San Giuseppe dei Falegnami, le opere d’arte in salvo

Stabilire le cause del crollo e progettare la ricostruzione della porzione venuta giù all’improvviso in quel pomeriggio del 30 agosto. Sono questi i due obiettivi degli uffici competenti del Vicariato di Roma, d’intesa con gli altri organismi interessati, a nove giorni dal crollo del tetto di San Giuseppe dei Falegnami, la chiesa del XVII secolo al Foro Romano sopra il Carcere Mamertino. Un fatto improvviso che non ha coinvolto nessuna persona visto che in quel momento l’edificio di culto era chiuso. Sono rimaste la prima capriata in corrispondenza della cantoria, dove è collocato il pregevole organo a canne del XVIII secolo, e la volta dell’area presbiteriale.

A confermare che non c’era stato nessun segnale premonitore era stato già subito dopo il crollo il vescovo Daniele Libanori, gesuita, rettore della chiesa, che risiedeva nell’adiacente casa canonica. Subito è partita la messa in sicurezza da parte dei Vigili del Fuoco di Roma che, di concerto con la Soprintendenza archeologica belle arti e paesaggio del Comune di Roma, il Nucleo carabinieri tutela patrimonio culturale e l’ente proprietario, l’arciconfraternita di San Giuseppe dei Falegnami legata al Vicariato di Roma, hanno provveduto al recupero di opere d’arte presenti nella chiesa iniziata da Giacomo della Porta. E a tutti gli organismi coinvolti, compresa la Polizia locale di Roma Capitale, va il «grazie» di don Pier Luigi Stolfi, direttore dell’Ufficio edilizia di culto del Vicariato di Roma. «Si è avvertita, oltre alla loro preziosa collaborazione, la professionalità e la sensibilità delle persone; tutti, con competenza e professionalità, hanno interagito per far fronte all’inatteso evento».

Tra le opere d’arte recuperate – ora custodite nel Palazzo Lateranense – i dipinti del XVII secolo “La Natività” di Carlo Maratta e “Lo sposalizio di Maria Vergine” di Orazio Bianchi e diverse suppellettili ecclesiastiche tra cui quattro preziosi busti reliquiari. «Le operazioni relative alla gestione dell’emergenza e di prima messa in sicurezza – afferma don Pier Luigi – si sono concluse il 4 settembre e sono state eseguite tempestivamente in considerazione delle previsioni meteorologiche all’indomani dell’evento (erano previste delle piogge, ndr) e al fine di evitare ulteriori crolli».

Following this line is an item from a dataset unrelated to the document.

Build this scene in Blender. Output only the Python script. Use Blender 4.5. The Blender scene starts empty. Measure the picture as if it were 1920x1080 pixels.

Intanto, la Procura di Roma, che ha aperto un fascicolo per il reato di disastro colposo, ha apposto i sigilli alle macerie e alla parte di tetto non crollata: atti necessari per le verifiche dell’inchiesta. I tecnici lavorano su un duplice fronte: stabilire le cause del crollo e progettare la ricostruzione. Già costituita una équipe di professionisti. «L’edificio – aggiunge don Pier Luigi – era stato oggetto di interventi di restauro e risanamento conservativo negli anni 2013–2015 che hanno riguardato le facciate, i prospetti interni e la revisione del manto di copertura». Avviata l’elaborazione del progetto di ricostruzione allo scopo di ripristinare al più presto la funzionalità dell’edificio di culto. Già si pensa al dopo, insomma. «Sono state predisposte tutte le attività necessarie al collocamento di una copertura provvisoria in strutture metalliche che avrà lo scopo di proteggere la chiesa e salvaguardare l’interno dell’area liturgica. Il passo successivo, la messa in sicurezza della cella campanaria e del timpano interno».